══ Records supplied ══

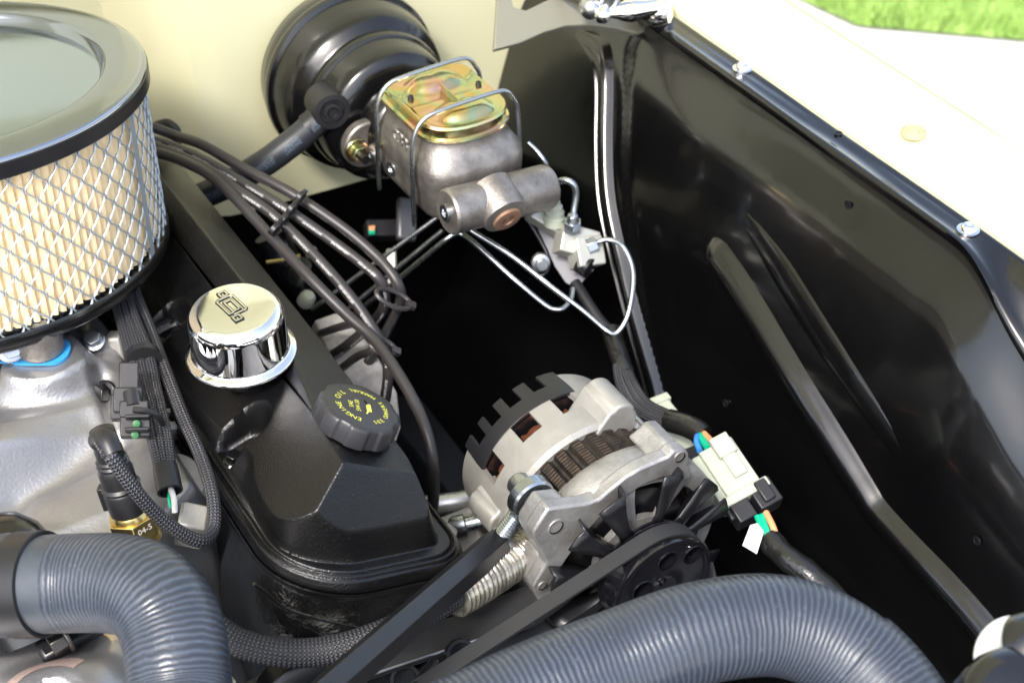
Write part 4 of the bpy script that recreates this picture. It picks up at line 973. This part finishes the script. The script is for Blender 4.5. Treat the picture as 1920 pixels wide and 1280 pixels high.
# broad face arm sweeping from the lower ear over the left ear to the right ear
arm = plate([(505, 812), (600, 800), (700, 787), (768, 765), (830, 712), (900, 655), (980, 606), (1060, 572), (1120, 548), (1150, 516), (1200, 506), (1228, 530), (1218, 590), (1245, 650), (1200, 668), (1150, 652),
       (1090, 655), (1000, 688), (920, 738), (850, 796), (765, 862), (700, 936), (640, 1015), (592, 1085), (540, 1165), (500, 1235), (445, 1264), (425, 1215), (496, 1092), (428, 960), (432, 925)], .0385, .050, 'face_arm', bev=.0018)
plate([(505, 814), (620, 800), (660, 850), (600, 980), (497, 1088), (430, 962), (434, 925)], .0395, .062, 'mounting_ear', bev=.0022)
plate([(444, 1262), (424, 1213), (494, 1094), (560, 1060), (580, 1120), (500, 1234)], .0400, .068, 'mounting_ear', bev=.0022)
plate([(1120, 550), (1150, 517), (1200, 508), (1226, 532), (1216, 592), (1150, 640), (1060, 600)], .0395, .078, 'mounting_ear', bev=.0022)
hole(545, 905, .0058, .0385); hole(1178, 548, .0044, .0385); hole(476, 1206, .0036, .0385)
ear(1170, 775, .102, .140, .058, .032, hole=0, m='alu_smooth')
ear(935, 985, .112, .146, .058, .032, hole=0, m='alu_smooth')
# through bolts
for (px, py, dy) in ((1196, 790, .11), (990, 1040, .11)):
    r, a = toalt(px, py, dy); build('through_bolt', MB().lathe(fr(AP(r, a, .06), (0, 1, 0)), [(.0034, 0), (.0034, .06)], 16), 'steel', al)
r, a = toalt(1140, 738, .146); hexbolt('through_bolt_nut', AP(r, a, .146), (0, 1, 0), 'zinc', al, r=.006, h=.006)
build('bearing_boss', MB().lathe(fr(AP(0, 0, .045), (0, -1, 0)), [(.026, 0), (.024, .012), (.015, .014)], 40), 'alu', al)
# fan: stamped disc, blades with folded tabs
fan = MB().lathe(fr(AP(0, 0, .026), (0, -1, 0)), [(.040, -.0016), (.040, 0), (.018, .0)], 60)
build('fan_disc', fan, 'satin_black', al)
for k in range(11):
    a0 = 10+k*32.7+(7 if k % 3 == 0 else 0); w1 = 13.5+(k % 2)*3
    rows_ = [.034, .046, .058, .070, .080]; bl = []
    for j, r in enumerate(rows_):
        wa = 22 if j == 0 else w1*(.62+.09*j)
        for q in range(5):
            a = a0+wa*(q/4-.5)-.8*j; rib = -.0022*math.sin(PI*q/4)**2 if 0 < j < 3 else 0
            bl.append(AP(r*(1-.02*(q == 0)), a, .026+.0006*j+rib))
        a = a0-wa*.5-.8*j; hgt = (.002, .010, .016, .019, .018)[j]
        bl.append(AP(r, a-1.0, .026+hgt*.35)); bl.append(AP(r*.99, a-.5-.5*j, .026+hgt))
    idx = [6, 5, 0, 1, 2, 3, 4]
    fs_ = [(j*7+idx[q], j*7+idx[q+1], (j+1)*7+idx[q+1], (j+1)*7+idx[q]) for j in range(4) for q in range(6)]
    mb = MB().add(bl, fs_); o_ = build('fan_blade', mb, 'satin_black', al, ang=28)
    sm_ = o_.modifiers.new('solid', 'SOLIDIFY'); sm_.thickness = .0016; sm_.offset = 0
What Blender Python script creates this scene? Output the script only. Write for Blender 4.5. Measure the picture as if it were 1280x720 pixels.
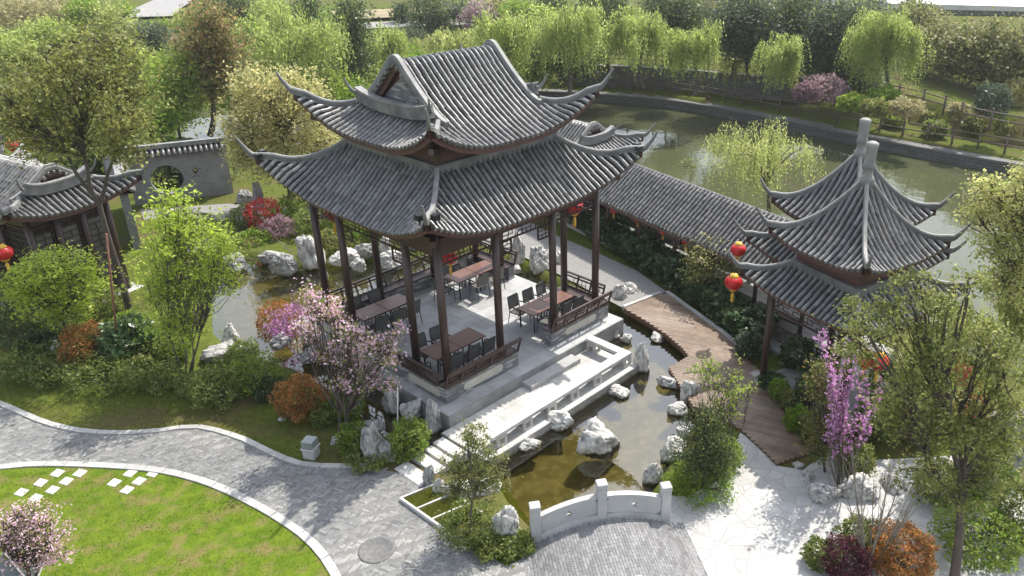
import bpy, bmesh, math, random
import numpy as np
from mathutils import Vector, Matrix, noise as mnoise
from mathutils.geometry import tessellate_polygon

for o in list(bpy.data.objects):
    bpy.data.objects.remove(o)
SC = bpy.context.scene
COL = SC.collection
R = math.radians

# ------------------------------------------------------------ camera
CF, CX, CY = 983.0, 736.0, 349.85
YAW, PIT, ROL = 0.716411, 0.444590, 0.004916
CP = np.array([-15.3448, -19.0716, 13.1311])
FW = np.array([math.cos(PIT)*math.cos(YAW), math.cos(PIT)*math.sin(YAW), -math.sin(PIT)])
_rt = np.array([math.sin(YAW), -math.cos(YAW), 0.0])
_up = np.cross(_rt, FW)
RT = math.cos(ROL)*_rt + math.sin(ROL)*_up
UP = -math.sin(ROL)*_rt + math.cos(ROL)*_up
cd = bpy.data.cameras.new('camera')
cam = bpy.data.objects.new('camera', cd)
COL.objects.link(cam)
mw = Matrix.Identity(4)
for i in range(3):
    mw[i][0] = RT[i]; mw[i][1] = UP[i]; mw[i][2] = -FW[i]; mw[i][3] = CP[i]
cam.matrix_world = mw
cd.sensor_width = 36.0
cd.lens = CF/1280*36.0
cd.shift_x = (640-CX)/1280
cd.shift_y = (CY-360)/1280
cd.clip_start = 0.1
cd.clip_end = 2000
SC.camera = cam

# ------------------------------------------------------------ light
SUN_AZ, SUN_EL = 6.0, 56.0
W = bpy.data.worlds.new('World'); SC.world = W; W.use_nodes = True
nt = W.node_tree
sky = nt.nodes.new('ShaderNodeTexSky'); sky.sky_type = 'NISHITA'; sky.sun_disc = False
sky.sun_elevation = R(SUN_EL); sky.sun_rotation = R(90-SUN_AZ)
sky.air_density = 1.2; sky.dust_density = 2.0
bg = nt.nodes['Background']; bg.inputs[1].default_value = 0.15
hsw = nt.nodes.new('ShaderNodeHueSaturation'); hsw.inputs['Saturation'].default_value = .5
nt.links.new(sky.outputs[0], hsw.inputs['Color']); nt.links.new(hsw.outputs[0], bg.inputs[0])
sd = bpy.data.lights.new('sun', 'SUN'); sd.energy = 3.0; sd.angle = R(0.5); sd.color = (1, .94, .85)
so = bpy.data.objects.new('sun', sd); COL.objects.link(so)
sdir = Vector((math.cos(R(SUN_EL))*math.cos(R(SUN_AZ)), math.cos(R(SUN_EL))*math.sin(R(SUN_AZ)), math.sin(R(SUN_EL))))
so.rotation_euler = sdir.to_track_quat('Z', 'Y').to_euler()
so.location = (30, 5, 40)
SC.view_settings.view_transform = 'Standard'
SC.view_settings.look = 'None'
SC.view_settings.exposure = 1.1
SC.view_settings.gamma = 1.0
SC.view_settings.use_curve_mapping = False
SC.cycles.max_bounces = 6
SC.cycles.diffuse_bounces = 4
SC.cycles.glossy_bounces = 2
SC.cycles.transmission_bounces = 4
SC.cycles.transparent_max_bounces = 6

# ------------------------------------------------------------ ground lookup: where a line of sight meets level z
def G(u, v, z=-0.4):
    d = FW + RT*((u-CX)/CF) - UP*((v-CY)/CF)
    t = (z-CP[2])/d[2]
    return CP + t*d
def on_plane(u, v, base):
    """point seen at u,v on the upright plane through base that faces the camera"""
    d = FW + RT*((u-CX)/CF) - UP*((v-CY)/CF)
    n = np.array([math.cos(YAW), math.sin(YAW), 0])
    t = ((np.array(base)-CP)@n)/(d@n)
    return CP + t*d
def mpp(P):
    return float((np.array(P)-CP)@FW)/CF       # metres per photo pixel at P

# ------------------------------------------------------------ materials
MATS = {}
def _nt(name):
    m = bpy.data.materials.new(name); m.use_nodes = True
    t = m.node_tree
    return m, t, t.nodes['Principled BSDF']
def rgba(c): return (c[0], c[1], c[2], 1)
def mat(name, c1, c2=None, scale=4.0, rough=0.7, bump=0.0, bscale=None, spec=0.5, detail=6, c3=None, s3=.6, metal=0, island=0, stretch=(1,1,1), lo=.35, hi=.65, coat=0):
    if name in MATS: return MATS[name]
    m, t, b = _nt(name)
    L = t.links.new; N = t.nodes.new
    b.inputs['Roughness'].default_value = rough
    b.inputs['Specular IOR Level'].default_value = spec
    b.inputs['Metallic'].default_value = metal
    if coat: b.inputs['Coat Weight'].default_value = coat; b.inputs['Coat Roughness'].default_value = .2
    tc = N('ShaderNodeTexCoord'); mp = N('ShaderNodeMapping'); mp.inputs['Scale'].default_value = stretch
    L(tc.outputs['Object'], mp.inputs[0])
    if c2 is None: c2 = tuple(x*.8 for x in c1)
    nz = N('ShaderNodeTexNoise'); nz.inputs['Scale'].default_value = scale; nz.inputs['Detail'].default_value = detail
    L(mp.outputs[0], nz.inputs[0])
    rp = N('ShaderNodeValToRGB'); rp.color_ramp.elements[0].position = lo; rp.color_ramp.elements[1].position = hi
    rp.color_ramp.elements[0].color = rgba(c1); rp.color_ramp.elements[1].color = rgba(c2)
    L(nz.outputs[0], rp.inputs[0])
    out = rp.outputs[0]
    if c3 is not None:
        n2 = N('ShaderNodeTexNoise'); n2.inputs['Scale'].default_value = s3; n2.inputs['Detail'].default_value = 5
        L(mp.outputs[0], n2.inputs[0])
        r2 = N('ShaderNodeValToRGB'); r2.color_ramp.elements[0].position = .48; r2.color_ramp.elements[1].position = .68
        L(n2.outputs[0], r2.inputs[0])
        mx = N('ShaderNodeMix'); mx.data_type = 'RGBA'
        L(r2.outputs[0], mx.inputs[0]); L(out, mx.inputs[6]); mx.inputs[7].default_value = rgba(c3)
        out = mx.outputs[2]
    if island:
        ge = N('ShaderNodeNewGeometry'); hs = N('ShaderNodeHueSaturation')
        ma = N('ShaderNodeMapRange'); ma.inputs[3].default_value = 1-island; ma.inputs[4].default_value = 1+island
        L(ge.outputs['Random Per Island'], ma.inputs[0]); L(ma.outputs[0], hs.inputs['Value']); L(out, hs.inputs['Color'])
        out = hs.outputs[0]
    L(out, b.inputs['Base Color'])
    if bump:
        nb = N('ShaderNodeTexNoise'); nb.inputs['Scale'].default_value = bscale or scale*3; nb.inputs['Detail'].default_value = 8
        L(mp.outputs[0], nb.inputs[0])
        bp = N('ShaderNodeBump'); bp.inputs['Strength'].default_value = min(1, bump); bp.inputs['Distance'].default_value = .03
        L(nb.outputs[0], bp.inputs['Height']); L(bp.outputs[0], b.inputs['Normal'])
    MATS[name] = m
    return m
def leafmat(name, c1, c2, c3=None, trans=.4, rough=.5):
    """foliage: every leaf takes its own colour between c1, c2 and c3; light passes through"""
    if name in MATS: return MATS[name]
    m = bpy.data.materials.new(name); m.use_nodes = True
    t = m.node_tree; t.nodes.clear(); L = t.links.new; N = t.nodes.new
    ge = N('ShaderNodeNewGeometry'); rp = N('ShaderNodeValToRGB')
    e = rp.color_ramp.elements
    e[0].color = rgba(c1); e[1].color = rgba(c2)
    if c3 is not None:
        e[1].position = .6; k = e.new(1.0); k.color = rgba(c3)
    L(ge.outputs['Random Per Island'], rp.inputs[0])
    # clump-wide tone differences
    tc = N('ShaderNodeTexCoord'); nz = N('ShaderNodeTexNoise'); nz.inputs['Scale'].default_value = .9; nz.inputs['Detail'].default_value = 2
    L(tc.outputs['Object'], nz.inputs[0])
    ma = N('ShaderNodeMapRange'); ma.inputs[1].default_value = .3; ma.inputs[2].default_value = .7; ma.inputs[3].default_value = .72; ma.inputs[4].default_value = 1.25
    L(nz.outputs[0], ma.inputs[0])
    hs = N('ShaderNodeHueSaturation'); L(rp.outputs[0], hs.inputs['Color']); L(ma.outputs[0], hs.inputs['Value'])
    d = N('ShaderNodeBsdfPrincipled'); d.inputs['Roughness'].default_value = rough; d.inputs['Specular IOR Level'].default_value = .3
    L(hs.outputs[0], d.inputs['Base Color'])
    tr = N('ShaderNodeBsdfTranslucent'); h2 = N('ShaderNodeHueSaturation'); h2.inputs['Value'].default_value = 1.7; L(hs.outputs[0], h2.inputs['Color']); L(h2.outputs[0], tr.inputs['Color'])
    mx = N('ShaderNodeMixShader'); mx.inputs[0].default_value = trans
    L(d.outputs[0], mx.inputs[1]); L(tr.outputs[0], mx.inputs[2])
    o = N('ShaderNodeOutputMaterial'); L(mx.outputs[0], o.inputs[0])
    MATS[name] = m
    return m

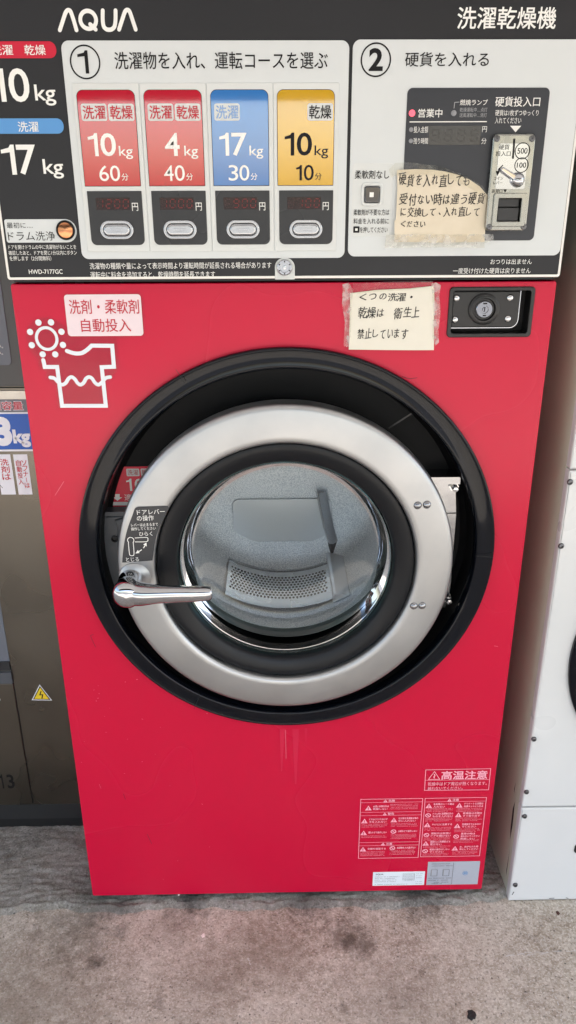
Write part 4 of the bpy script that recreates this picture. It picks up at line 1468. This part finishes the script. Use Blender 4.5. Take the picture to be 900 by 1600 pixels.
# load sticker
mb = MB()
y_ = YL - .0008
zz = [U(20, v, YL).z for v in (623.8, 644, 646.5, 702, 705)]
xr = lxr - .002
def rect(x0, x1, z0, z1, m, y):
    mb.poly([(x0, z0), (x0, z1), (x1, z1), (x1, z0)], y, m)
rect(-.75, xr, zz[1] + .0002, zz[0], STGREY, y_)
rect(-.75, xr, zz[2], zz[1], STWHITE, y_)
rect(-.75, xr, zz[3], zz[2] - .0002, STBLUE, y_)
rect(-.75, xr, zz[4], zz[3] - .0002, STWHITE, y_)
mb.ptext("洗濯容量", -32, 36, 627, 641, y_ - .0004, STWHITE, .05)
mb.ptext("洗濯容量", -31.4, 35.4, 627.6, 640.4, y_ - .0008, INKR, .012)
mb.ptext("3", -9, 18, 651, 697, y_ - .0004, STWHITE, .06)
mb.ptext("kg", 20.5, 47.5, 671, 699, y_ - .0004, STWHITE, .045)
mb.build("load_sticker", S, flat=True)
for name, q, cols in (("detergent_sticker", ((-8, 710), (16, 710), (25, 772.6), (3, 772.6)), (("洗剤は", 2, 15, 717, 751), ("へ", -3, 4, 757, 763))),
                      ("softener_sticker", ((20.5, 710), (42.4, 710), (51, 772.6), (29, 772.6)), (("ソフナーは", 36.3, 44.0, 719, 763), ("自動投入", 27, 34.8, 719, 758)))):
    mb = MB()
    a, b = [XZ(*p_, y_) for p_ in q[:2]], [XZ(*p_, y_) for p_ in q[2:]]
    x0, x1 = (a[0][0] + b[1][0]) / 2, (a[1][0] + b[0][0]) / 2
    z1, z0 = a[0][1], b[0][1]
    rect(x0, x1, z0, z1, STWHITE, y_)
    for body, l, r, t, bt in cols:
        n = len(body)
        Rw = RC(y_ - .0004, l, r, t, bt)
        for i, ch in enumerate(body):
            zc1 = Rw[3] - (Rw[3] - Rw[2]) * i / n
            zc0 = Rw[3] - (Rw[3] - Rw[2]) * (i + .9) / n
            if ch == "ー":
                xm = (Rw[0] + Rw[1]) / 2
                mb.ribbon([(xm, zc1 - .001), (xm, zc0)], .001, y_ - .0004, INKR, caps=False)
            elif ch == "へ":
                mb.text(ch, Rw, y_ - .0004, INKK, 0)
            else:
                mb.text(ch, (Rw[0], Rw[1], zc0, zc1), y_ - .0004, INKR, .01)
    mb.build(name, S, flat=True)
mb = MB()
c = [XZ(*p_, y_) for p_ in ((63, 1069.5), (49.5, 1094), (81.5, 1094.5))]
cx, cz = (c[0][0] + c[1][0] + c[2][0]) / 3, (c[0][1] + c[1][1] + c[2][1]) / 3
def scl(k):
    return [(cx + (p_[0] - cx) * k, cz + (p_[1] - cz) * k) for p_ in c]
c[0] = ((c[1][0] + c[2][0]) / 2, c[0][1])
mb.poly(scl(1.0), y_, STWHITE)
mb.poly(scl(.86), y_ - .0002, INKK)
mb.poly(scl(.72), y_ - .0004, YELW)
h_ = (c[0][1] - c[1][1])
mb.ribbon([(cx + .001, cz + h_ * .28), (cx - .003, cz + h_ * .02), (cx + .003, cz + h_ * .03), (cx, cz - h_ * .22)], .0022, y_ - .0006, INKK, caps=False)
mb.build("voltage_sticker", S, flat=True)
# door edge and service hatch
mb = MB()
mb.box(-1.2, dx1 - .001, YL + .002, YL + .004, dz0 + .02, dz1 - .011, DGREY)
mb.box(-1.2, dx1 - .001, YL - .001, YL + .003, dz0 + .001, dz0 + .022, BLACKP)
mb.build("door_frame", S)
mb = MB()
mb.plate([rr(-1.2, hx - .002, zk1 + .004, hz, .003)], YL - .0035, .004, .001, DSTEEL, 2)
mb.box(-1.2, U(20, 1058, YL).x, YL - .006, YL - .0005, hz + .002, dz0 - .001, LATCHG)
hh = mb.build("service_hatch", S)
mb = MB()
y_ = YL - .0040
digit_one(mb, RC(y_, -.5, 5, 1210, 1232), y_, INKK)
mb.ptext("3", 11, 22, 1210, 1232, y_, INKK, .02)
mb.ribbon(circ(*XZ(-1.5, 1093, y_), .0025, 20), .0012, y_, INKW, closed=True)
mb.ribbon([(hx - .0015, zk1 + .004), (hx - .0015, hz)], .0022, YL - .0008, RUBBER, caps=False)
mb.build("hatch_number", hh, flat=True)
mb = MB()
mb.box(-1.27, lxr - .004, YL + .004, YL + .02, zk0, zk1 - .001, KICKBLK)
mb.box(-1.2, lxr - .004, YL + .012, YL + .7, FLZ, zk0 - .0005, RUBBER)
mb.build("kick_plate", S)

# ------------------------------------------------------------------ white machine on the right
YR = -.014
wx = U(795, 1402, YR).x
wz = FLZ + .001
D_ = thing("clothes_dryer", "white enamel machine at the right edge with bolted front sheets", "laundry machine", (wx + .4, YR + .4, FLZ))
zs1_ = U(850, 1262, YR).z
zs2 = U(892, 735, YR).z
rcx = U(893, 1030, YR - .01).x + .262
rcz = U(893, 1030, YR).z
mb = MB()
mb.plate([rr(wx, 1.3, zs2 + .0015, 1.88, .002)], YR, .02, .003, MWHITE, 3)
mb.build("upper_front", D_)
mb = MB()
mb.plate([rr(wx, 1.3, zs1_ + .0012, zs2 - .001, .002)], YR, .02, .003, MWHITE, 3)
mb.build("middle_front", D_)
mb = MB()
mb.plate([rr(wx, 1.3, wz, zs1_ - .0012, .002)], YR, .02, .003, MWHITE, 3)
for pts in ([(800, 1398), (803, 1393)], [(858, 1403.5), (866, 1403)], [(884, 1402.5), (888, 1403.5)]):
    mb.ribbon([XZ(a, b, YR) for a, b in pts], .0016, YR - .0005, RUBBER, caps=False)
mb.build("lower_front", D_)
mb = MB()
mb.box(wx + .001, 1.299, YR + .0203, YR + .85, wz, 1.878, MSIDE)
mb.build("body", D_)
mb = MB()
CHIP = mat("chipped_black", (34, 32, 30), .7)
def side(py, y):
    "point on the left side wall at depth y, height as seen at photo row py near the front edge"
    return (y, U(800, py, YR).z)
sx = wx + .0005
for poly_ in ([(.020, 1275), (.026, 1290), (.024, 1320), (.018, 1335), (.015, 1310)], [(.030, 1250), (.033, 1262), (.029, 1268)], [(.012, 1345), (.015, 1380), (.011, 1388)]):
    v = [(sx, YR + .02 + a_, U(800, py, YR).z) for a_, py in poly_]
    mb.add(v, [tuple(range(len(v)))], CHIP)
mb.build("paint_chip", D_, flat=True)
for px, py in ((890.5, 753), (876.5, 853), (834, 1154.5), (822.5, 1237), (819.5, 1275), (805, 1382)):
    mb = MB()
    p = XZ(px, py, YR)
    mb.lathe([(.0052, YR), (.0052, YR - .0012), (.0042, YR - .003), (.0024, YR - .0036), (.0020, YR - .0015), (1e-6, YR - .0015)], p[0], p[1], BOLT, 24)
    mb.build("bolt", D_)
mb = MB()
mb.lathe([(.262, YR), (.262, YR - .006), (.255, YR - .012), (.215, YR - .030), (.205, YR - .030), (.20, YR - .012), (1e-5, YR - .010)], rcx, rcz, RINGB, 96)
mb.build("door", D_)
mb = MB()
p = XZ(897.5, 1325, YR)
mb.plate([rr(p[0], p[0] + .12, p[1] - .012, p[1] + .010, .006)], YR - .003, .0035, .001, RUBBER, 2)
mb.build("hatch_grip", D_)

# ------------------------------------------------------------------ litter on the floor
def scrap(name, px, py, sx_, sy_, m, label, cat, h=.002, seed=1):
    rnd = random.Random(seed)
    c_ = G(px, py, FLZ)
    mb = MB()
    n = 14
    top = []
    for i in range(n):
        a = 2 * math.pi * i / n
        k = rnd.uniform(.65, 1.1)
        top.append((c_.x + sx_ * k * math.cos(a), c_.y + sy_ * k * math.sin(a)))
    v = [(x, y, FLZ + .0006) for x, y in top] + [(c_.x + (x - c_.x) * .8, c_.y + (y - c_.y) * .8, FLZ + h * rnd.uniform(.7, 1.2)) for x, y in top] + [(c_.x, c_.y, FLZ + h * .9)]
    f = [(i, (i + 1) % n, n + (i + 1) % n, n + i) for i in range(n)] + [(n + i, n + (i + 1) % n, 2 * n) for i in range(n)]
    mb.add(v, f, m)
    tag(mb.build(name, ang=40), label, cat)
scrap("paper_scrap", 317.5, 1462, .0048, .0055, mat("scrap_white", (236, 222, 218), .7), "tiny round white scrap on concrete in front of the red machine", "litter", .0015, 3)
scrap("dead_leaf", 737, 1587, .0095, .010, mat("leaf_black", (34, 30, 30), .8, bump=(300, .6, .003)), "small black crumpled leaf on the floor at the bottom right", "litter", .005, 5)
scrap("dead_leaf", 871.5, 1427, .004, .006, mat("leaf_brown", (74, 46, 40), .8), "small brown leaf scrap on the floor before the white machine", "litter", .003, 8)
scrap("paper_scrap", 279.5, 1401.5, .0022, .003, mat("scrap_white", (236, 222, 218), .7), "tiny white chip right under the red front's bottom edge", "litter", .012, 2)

═══

* _Requirements_: Everything from the line with "What Blender Python" down to the line with "R = math.radians" in the data above should be copied exactly, with both end lines kept and the pictures left out.

* _Solution for this task_:
What Blender Python script creates this scene? Output the script only. Write for Blender 4.5. Measure the picture as if it were 1280x720 pixels.
import bpy, bmesh, math, random
import numpy as np
from mathutils import Vector, Matrix, noise as mnoise
from mathutils.geometry import tessellate_polygon

for o in list(bpy.data.objects):
    bpy.data.objects.remove(o)
SC = bpy.context.scene
COL = SC.collection
R = math.radians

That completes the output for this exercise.